I Know What I Want

So I’m at work and I brought my puppy and he’s rooting around on the floor, spinning in circles, being completely silly.  He loves rubbing his tummy on the carpet like that.  He grunts and makes goofy noises.  I love him so much.

So I’m reading this book, well, listening to this book being read to me in my car.  I’m really enjoying it.  It’s John Irving and he’s always great.  Anyway, as is often the case with me and books I enjoy, I can see the movie as I would direct it.  How I would tell the story, who I would cast in the various parts, what part of the book I would keep because it’s rare to be able to include an entire book in a movie.  Often there are smaller side stories in books that work in books but don’t in movies because of the nature of reading versus viewing.  For instance I thought the first Harry Potter tried to include too much.  One book made into a movie where I think the movie did better than the book was Sideways.  When I read Sideways, it was as if the movie makers saw the book exactly as the author and as the reader, yet they left out some sensationalized side stories that almost seemed like they were written as over the top movie scenes.  The movie was better having left them out.  I digress.

Anyway, I’m reading this book and I can REALLY see the movie.  It’s a great book and I can feel the entire atmosphere of the thing.  Then at some point, I hear the name of a chapter and it is the name of a movie and I realize that this book has been made into a movie and I would not have conceptualized it as the movie maker did at all.  I hate the movie version.  The actors they chose for the leads.  Ick.  Wrong.  And as is often the case with movies turned into books, they took the most sensationalized parts and chopped them together with none of the connecting tissue from the book and just made this big mess.  I remember when I saw the movie that I did not like it and feeling like something was missing.  Now I know why.

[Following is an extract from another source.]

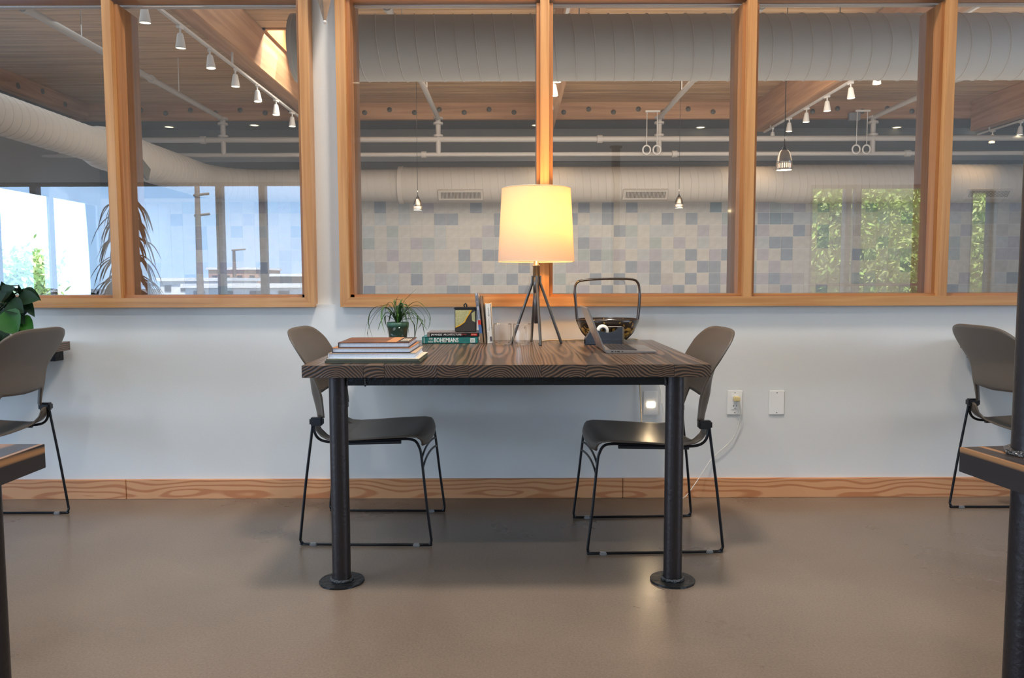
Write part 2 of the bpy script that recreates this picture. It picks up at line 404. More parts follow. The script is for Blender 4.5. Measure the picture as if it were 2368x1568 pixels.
# ================================================================== NEAR ROOM SHELL
YW = 3.70            # face of the wall below the windows
RX, RY = 9.0, -5.0   # side walls, rear wall
ZT = .765            # table height
def st(mb, name, m, parent=None, label=None, **k):
    o = mb.build(name, m, parent, **k)
    if parent is None: o['kind'] = 'structure'
    if label: o['label'] = label
    return o
st(MB().box(-RX-.2, RX+.2, RY-.2, 3.98, -.2, 0), 'floor', 'concrete', label='polished brown concrete floor of the near room')
st(MB().box(-14, 15, 3.98, 20, -.2, 0), 'floor', 'concrete', label='concrete floor of the room beyond the windows')
z_sill = U(1184, 709, Y=3.66).z
z_head = U(1184, 6, Y=3.66).z
xa = [U(720, 400, Y=3.66).x, U(781, 400, Y=3.66).x]     # right edge of the left window, left edge of the right one
# wall with windows: lower wall, pier, header, ends
wf = empty('wall_front', kind='structure', label='white painted wall with the interior windows in it')
MB().box(-RX, RX, YW, 3.98, 0, z_sill+.012).build('wall_panel', 'paint', wf)
MB().box(xa[0]-.02, xa[1]+.02, YW+.03, 3.98, z_sill+.012, 4.2).build('pier', 'paint', wf)
MB().box(-RX, RX, YW+.03, 3.98, z_head+.12, 4.2).build('header', 'paint', wf)
xend = 3.02; xl = -3.35
MB().box(xend, RX, YW, 3.98, z_sill, z_head+.08).build('wall_panel', 'paint', wf)
MB().box(-RX, xl, YW, 3.98, z_sill, z_head+.08).build('wall_panel', 'paint', wf)
wln = empty('wall_left', kind='structure', label='white left wall of the near room with a big window opening')
for a in ((RY, -3.6, 0, 4.2), (3.2, 3.98, 0, 4.2), (-3.6, 3.2, 0, .5), (-3.6, 3.2, 3.0, 4.2), (-1.4, -1.3, .5, 3.0), (.9, 1.0, .5, 3.0)):
    MB().box(-RX-.2, -RX, *a).build('wall_panel', 'paint_side', wln)
wrn = empty('wall_right', kind='structure', label='white right wall of the near room with an opening added for fill light')  # unseen opening added so the right side fill shows as a window
for a in ((RY, -4.2, 0, 4.2), (1.4, 3.98, 0, 4.2), (-4.2, 1.4, 0, .5), (-4.2, 1.4, 3.0, 4.2), (-1.5, -1.4, .5, 3.0)):
    MB().box(RX, RX+.2, *a).build('wall_panel', 'paint_side', wrn)
st(MB().box(-RX-.2, RX+.2, RY-.2, 3.98, 4.2, 4.35), 'ceiling', 'ceiling_white', label='ceiling of the near room')
# rear wall (seen only in the glass)
V = 2*3.76-RY
rx = lambda px: (px-1184)*V/F
zr = lambda py: CP.z - V*math.tan(math.atan((py-784)/F)+PITCH)
zt_r = zr(419)
openings = [(-8.9, rx(712)+.05, .35, zt_r), (rx(1868), rx(2172), .3, zr(429)), (rx(2236), rx(2290), .1, zr(440))]
wr = empty('wall_rear', kind='structure', label='white rear wall with tall windows, seen reflected in the glass')
xs = -RX
for a, b_, z0, z1 in openings:
    MB().box(xs, a, RY-.2, RY, 0, 4.2).build('wall_panel', 'paint_side', wr)
    MB().box(a, b_, RY-.2, RY, z1, 4.2).build('wall_panel', 'paint_side', wr)
    MB().box(a, b_, RY-.2, RY, 0, z0).build('wall_panel', 'paint_side', wr)
    xs = b_
MB().box(xs, RX, RY-.2, RY, 0, 4.2).build('wall_panel', 'paint_side', wr)
for wi, ((a, b_, z0, z1), muls) in enumerate(zip(openings, ([87, 272, 512, 611], [1957, 1980], []))):
    w = empty('window_%d' % (4+wi), ((a+b_)/2, RY-.1, z0), kind='structure', label=['wide rear window showing sky, poles and white buildings', 'rear window filled with green trees', 'narrow rear window beside the tree window'][wi])
    mw = lambda mb, nm, mt: mb.build(nm, mt, w, loc=None)
    w.location = (0, 0, 0)
    for (p, q, r_, s__) in ((a, a+.05, z0, z1), (b_-.05, b_, z0, z1)): MB().box(p, q, RY-.16, RY-.04, r_, s__).build('window_frame', 'grey_plastic', w)
    MB().box(a, b_, RY-.16, RY-.04, z1-.05, z1).build('window_frame', 'grey_plastic', w); MB().box(a, b_, RY-.16, RY-.04, z0, z0+.05).build('window_frame', 'grey_plastic', w)
    for p in muls:
        x = rx(p); ww = .05 if wi == 0 else .045
        MB().box(x-ww, x+ww, RY-.16, RY-.02, z0, z1).build('mullion', 'grey_plastic', w)
    if wi == 1: MB().box(a, b_, RY-.16, RY-.02, zr(664), zr(657)).build('transom', 'brick_tan', w)
    MB().box(a, b_, RY-.11, RY-.10, z0, z1).build('pane', 'outer_glass', w)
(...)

I know movies are different than books, that they are their own creation and I don’t think they should be compared in many cases because they are what they are.  But I also don’t think you should try to pretend a movie is the book if it loses so much of what was originally there.  Like The Shipping News.  Puke.  God, I couldn’t even watch it.  They fucking butchered the book.  Why didn’t they just call it something else and leave the book alone?  Get an idea from a book, then go make your damn movie, but don’t pretend it’s the book when it’s not even in the ballpark.  I have read The Shipping News so many times.  It is easily my favorite book, and that is saying a lot because you can’t pin me down on a favorite ANYTHING.  Seriously.  This book, I know it inside out and backwards.  I know its characters.  I can SEE its characters.  When I heard the book was being made into a movie, I had to read the book again.  I could SEE that movie, see how I would shoot it, the angles, the light, all of it.  And NONE of the book made it into that movie except a few pitiful, over the top plot lines and the names of the characters and that was IT.  They didn’t even make the characters look like the characters in the book and the looks of the characters in the book are almost characters themselves.  HOW could they?  Ack.  Gags me.

So I’m reading this John Irving book now and hearing it and having to force out the characters and story as envisioned by the screenwriter and director (one and the same in this case) as I try to enjoy this book.  The story is actually quite fascinating.  I love it.  And now I have Jeff Bridges’s face looming in to take over one of the main characters when he’s not even CLOSE!  He doesn’t even inhabit the character of the character, let alone the looks.  Looks in a movie can be different from the looks of the character in a book if the actor can BECOME the character, but he didn’t.  Remember Sandra Oh and Virgina Madsen in Sideways?  In the book, Maya looked like Sandra Oh and Stephanie looked like Virginia Madsen, but they are switched in the movie and it doesn’t matter because the actors so inhabited the characters.  It just doesn’t detract in any way.  But in this book I’m reading now, Jeff Bridges is not the character he plays.  Maybe he never read the book.  Maybe he just read the screenplay that butchered the book.  Because as I conceptualize the character in the book, not only does he not characterize the character, he does not look like the character looks.  And Kim Bassinger…I won’t even go there.

Why would John Irving let this happen?  Why would Annie Proulx?  Maybe they don’t get a choice.  But John Irving and Annie Proulx are HUGE authors. They have to be able to maintain some control.  Why couldn’t the movie makers just say that the movie was “inspired” by the book and not pretend the movie is the book come to life when it’s not?

Well that’s enough of my film/literary snob rant for the day. What do I know?  I just know I can’t stand that movie and it is interrupting my enjoyment of this book.